Task details
Transcribe the listing that follows in full, omitting pictures.

-.-.-

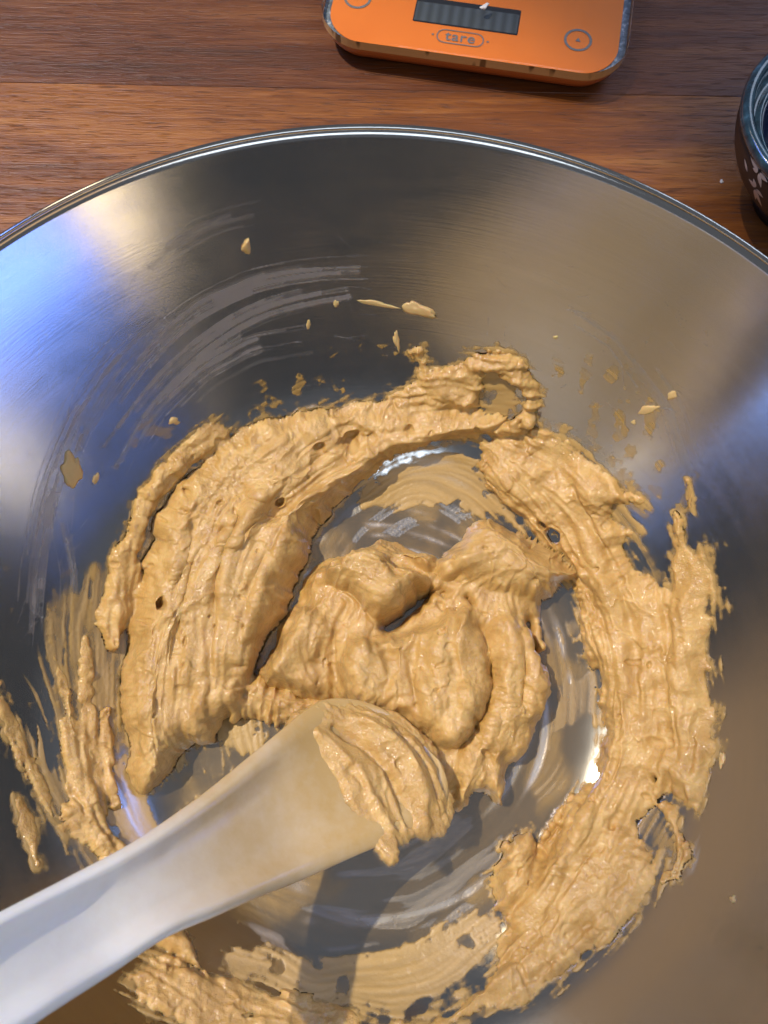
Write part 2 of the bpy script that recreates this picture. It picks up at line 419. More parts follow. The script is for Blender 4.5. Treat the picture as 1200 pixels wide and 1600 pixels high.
def surface(name, g, shape, detail, lift, extra=None, edge=-0.00035):
    P0, N0 = surf(g.X, g.Y); T = blur(shape, 1)
    if lift is not None: P0 = P0 + N0 * lift[..., None]
    P1 = P0 + N0 * T[..., None]; N1 = grid_normals(np.stack([blur(P1[..., k], 2) for k in range(3)], -1)) + 0.35 * N0
    N1 /= np.linalg.norm(N1, axis=-1, keepdims=True)
    P = P1 + N1 * detail[..., None]
    o = field_mesh(name, g, P, (shape + detail) > edge, M_DOUGH, None, {'cover': sstep(edge, 0.0009, shape + detail)}); keep(o, dough); return o

def relief(g, m, C, Fn, seed):
    """folded sticky relief: rounded ropes with sharp creases, torn ledges, soft lumps, a few pits"""
    wx = g.X + 0.003 * fbm(g.X, g.Y, 0.012, seed + 1, 2); wy = g.Y + 0.003 * fbm(g.X, g.Y, 0.012, seed + 2, 2)
    C = blur(C, 2); Fn = blur(Fn, 1) * 1.4
    rope = sstep(-0.4, 0.4, fbm(g.X, g.Y, 0.020, seed + 3, 2)); soft = lambda v, e: np.sqrt(v * v + e * e) - e
    h = 0.00050 * soft(np.clip(C, -2.2, 2.2), 0.5) * (0.30 + 0.70 * rope) + 0.00024 * Fn * (0.45 + 0.55 * rope)
    h = h + 0.0011 * soft(fbm(wx, wy, 0.012, seed + 4, 2), 0.2) + 0.0017 * fbm(g.X, g.Y, 0.011, seed + 5, 2) + 0.0020 * fbm(g.X, g.Y, 0.024, seed + 15, 1)
    grn = 0.15 + 0.85 * sstep(-0.1, 0.5, fbm(g.X, g.Y, 0.015, seed + 8, 2))
    h = h + grn * (0.00060 * soft(fbm(wx, wy, 0.0036, seed + 7, 2), 0.14) + 0.00040 * fbm(wx, wy, 0.0017, seed + 9, 2))
    f = fbm(wx + 0.0012 * C, wy, 0.016, seed + 10, 4); h = h + 0.0007 * sstep(0.0, 0.14, f - 0.10) * (1 - sstep(0.15, 0.6, f))
    h = h - 0.0013 * sstep(0.64, 0.78, fbm(wx, wy, 0.0048, seed + 6, 2))
    return m * (h - 0.0005)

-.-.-

Task solution
Write part 2 of the bpy script that recreates this picture. It picks up at line 419. More parts follow. The script is for Blender 4.5. Treat the picture as 1200 pixels wide and 1600 pixels high.
def surface(name, g, shape, detail, lift, extra=None, edge=-0.00035):
    P0, N0 = surf(g.X, g.Y); T = blur(shape, 1)
    if lift is not None: P0 = P0 + N0 * lift[..., None]
    P1 = P0 + N0 * T[..., None]; N1 = grid_normals(np.stack([blur(P1[..., k], 2) for k in range(3)], -1)) + 0.35 * N0
    N1 /= np.linalg.norm(N1, axis=-1, keepdims=True)
    P = P1 + N1 * detail[..., None]
    o = field_mesh(name, g, P, (shape + detail) > edge, M_DOUGH, None, {'cover': sstep(edge, 0.0009, shape + detail)}); keep(o, dough); return o

def relief(g, m, C, Fn, seed):
    """folded sticky relief: rounded ropes with sharp creases, torn ledges, soft lumps, a few pits"""
    wx = g.X + 0.003 * fbm(g.X, g.Y, 0.012, seed + 1, 2); wy = g.Y + 0.003 * fbm(g.X, g.Y, 0.012, seed + 2, 2)
    C = blur(C, 2); Fn = blur(Fn, 1) * 1.4
    rope = sstep(-0.4, 0.4, fbm(g.X, g.Y, 0.020, seed + 3, 2)); soft = lambda v, e: np.sqrt(v * v + e * e) - e
    h = 0.00050 * soft(np.clip(C, -2.2, 2.2), 0.5) * (0.30 + 0.70 * rope) + 0.00024 * Fn * (0.45 + 0.55 * rope)
    h = h + 0.0011 * soft(fbm(wx, wy, 0.012, seed + 4, 2), 0.2) + 0.0017 * fbm(g.X, g.Y, 0.011, seed + 5, 2) + 0.0020 * fbm(g.X, g.Y, 0.024, seed + 15, 1)
    grn = 0.15 + 0.85 * sstep(-0.1, 0.5, fbm(g.X, g.Y, 0.015, seed + 8, 2))
    h = h + grn * (0.00060 * soft(fbm(wx, wy, 0.0036, seed + 7, 2), 0.14) + 0.00040 * fbm(wx, wy, 0.0017, seed + 9, 2))
    f = fbm(wx + 0.0012 * C, wy, 0.016, seed + 10, 4); h = h + 0.0007 * sstep(0.0, 0.14, f - 0.10) * (1 - sstep(0.15, 0.6, f))
    h = h - 0.0013 * sstep(0.64, 0.78, fbm(wx, wy, 0.0048, seed + 6, 2))
    return m * (h - 0.0005)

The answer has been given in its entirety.